Das ist schwer pauschal zu beantworten. Zunächst würden wir natürlich erst einmal versuchen herauszufinden, was die Ursache für den Absturz ist und ihm unsere Hilfe anbieten. Alles Weitere ist sehr individuell. Ich fühle mich für drei Parteien in diesem Fall verantwortlich: einmal für das angeschlagene Bandmitglied, dann aber auch genauso für alle anderen Bandmitglieder und schließlich gegenüber den Veranstaltern und Fans, die natürlich eine funktionierende Band auf der Bühne erwarten. Hier gilt es genau abzuwägen, was der beste Weg im Einzelfall ist. Kriegt man denjenigen schnell wieder fit, ist dieser überhaupt bereit, an seinem Problem zu arbeiten? Macht es Sinn, z. B. für einzelne Konzerte einen Ersatzmann zu engagieren oder lässt es sich nicht vermeiden, sich dauerhaft zu trennen? Und selbst wenn Letzteres der Fall ist, heißt das ja nicht gleich, dass man den Kontakt zueinander abbricht. Man kann schließlich auch ohne die Band als verbindendes Element zusammen stehen und demjenigen helfen. Wir lassen mit Sicherheit niemanden beim ersten Anzeichen einer Schwierigkeit gleich fallen, andererseits würde ich es aber auch nicht zulassen, dass die Probleme eines Einzelnen die gesamte Band in Schwierigkeiten bringen. Das ist also wirklich eine Einzelfallentscheidung, die auch mit Sicherheit nie über Nacht getroffen wird.

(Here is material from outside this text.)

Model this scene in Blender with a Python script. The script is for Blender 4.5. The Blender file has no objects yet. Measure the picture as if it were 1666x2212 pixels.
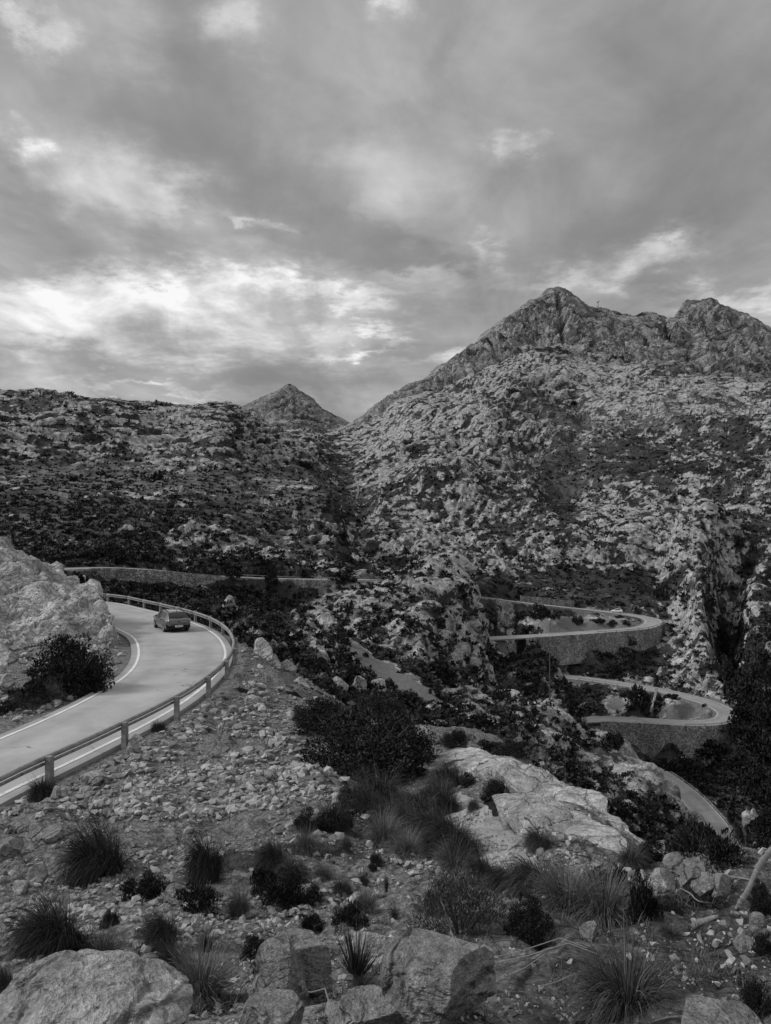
import bpy, math, random
import numpy as np
from mathutils import Vector, Matrix
rng = np.random.default_rng(7); random.seed(7)
F, CX, CY = 1664.0, 833.0, 1106.0
SC = bpy.context.scene; COL = SC.collection
R = math.radians

# ------------------------------------------------------------------ numpy noise
def _h(ix, iy, iz, seed):
    h = (ix.astype(np.uint32)*np.uint32(374761393) + iy.astype(np.uint32)*np.uint32(668265263)
         + iz.astype(np.uint32)*np.uint32(2147483647 - 362437) + np.uint32(seed*974711 & 0xffffffff))
    h = (h ^ (h >> np.uint32(13)))*np.uint32(1274126177)
    h = (h ^ (h >> np.uint32(15)))*np.uint32(2246822519)
    return h ^ (h >> np.uint32(16))
_G = np.array([(a, b, c) for a in (-1, 0, 1) for b in (-1, 0, 1) for c in (-1, 0, 1) if abs(a)+abs(b)+abs(c) == 2] +
              [(1, 1, 0), (-1, 1, 0), (0, -1, 1), (0, -1, -1)], np.float32)
def perlin(x, y, z, seed=0):
    out = np.empty(x.shape, np.float32)
    xf, yf, zf = x.ravel(), y.ravel(), z.ravel(); o = out.ravel()
    for s in range(0, xf.size, 300000):
        e = s+300000
        a, b, c = xf[s:e], yf[s:e], zf[s:e]
        i0, j0, k0 = np.floor(a), np.floor(b), np.floor(c)
        fx, fy, fz = (a-i0).astype(np.float32), (b-j0).astype(np.float32), (c-k0).astype(np.float32)
        i0, j0, k0 = i0.astype(np.int64), j0.astype(np.int64), k0.astype(np.int64)
        ux, uy, uz = [t*t*t*(t*(t*6-15)+10) for t in (fx, fy, fz)]
        acc = 0
        for dx in (0, 1):
            wx = ux if dx else 1-ux
            for dy in (0, 1):
                wy = uy if dy else 1-uy
                for dz in (0, 1):
                    wz = uz if dz else 1-uz
                    g = _G[_h(i0+dx, j0+dy, k0+dz, seed) & 15]
                    acc = acc + wx*wy*wz*(g[:, 0]*(fx-dx)+g[:, 1]*(fy-dy)+g[:, 2]*(fz-dz))
        o[s:e] = acc
    return o.reshape(x.shape)
def fbm(x, y, z, lam, octv=4, seed=0, gain=.5):
    t = 0; a = 1.0; n = 0
    for k in range(octv):
        t = t + a*perlin(x/lam, y/lam, z/lam, seed+k*17); n += a; lam = lam/2.03; a *= gain
    return t/n*1.6
def sst(a, b, x):
    t = np.clip((x-a)/(b-a), 0, 1); return t*t*(3-2*t)

# ------------------------------------------------------------------ mesh helpers
def np_mesh(name, co, quads=None, tris=None, mat=None, attrs=None, smooth=False, parent=None, link=True):
    me = bpy.data.meshes.new(name)
    co = np.asarray(co, np.float32)
    fl = []; st = []; n = 0; tot = []
    if quads is not None and len(quads):
        q = np.asarray(quads, np.int32); fl.append(q.ravel()); st.append(np.arange(len(q))*4); tot.append(np.full(len(q), 4)); n = len(q)*4
    if tris is not None and len(tris):
        t = np.asarray(tris, np.int32); fl.append(t.ravel()); st.append(n+np.arange(len(t))*3); tot.append(np.full(len(t), 3))
    fl = np.concatenate(fl).astype(np.int32); st = np.concatenate(st).astype(np.int32)
    me.vertices.add(len(co)); me.vertices.foreach_set('co', co.ravel())
    me.loops.add(len(fl)); me.loops.foreach_set('vertex_index', fl)
    me.polygons.add(len(st)); me.polygons.foreach_set('loop_start', st)
    try: me.polygons.foreach_set('loop_total', np.concatenate(tot).astype(np.int32))
    except Exception: pass
    me.polygons.foreach_set('use_smooth', np.full(len(st), smooth, bool))
    me.update(calc_edges=True)
    for k, v in (attrs or {}).items():
        a = me.attributes.new(k, 'FLOAT', 'POINT'); a.data.foreach_set('value', np.asarray(v, np.float32).ravel())
    if mat: me.materials.append(mat)
    o = bpy.data.objects.new(name, me)
    if link: COL.objects.link(o)
    if parent: o.parent = parent
    return o
def grid_quads(nr, nc):
    i = np.arange(nr-1)[:, None]*nc + np.arange(nc-1)[None, :]
    return np.stack([i, i+1, i+1+nc, i+nc], -1).reshape(-1, 4)
def tag(o, label=None, cat=None, group=None, kind=None):
    if label: o['label'] = label
    if cat: o['category'] = cat
    if group: o['group'] = group
    if kind: o['kind'] = kind
    return o
def empty(name, loc=(0, 0, 0), rz=0):
    o = bpy.data.objects.new(name, None); o.location = loc; o.rotation_euler = (0, 0, rz); o.empty_display_size = .2
    COL.objects.link(o); return o
class MB:
    def __init__(s): s.v = []; s.f = []
    def add(s, vs, fs):
        n = len(s.v); s.v += [tuple(v) for v in vs]; s.f += [tuple(n+i for i in f) for f in fs]; return s
    def box(s, c, size, rz=0, taper=1, rot=None):
        x, y, z = [a/2 for a in size]; M = rot or Matrix.Rotation(rz, 3, 'Z'); vs = []
        for k, t in ((-1, 1), (1, taper)):
            for a, b in ((-1, -1), (1, -1), (1, 1), (-1, 1)): vs.append(M @ Vector((a*x*t, b*y*t, k*z)) + Vector(c))
        return s.add(vs, [(3, 2, 1, 0), (4, 5, 6, 7), (0, 1, 5, 4), (1, 2, 6, 5), (2, 3, 7, 6), (3, 0, 4, 7)])
    def tube(s, pts, radii, n=8, cap=True):
        pts = [Vector(p) for p in pts]; vs = []; fs = []
        if not hasattr(radii, '__len__'): radii = [radii]*len(pts)
        up = Vector((0.13, .07, 1)).normalized()
        for i, p in enumerate(pts):
            t = (pts[min(i+1, len(pts)-1)]-pts[max(i-1, 0)]).normalized()
            a = t.cross(up); a = a.normalized() if a.length > 1e-3 else t.cross(Vector((1, 0, 0))).normalized(); b = t.cross(a)
            for k in range(n):
                an = 2*math.pi*k/n; vs.append(p + (a*math.cos(an)+b*math.sin(an))*radii[i])
        for i in range(len(pts)-1):
            for k in range(n): fs.append((i*n+k, i*n+(k+1) % n, (i+1)*n+(k+1) % n, (i+1)*n+k))
        if cap: fs += [tuple(range(n-1, -1, -1)), tuple((len(pts)-1)*n+k for k in range(n))]
        return s.add(vs, fs)
    def build(s, name, mat, parent=None, smooth=False, bevel=0):
        me = bpy.data.meshes.new(name); me.from_pydata([tuple(v) for v in s.v], [], s.f); me.update()
        if smooth:
            for p in me.polygons: p.use_smooth = True
        me.materials.append(mat); o = bpy.data.objects.new(name, me); COL.objects.link(o)
        if parent: o.parent = parent
        if bevel:
            m = o.modifiers.new('b', 'BEVEL'); m.width = bevel; m.segments = 2; m.limit_method = 'ANGLE'
        return o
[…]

Fahrt ihr gemeinsam oder einzeln auf Konzerte? Einige Bands handhaben es, dass sie einzeln fahren um die Nerven der Anderen zu schonen.
Wir puzzeln uns so, dass wir möglichst spritsparend von A nach B kommen. Bisher haben wir die gemeinsamen Fahrten aber immer genossen, viel herumgescherzt und sind uns nicht auf die Nerven gegangen. Bis auf eine Übernachtung, als drei Bandmitglieder sich mit Ohrstöpseln in einem engen Flur zusammenkuschelten, weil ein Schnarcher sie nicht zur Ruhe kommen ließ und sie es nicht mit ihm in einem Raum aushielten. Aber auch das übersteht man irgendwie…
Falls du noch etwas anmerken möchtest, dann kannst du es hiermit tun:
Vielen Dank für das Interview! Ich wünsche allen Lesern, dass sie genauso viel Freude an unserer neuen CD haben wie wir!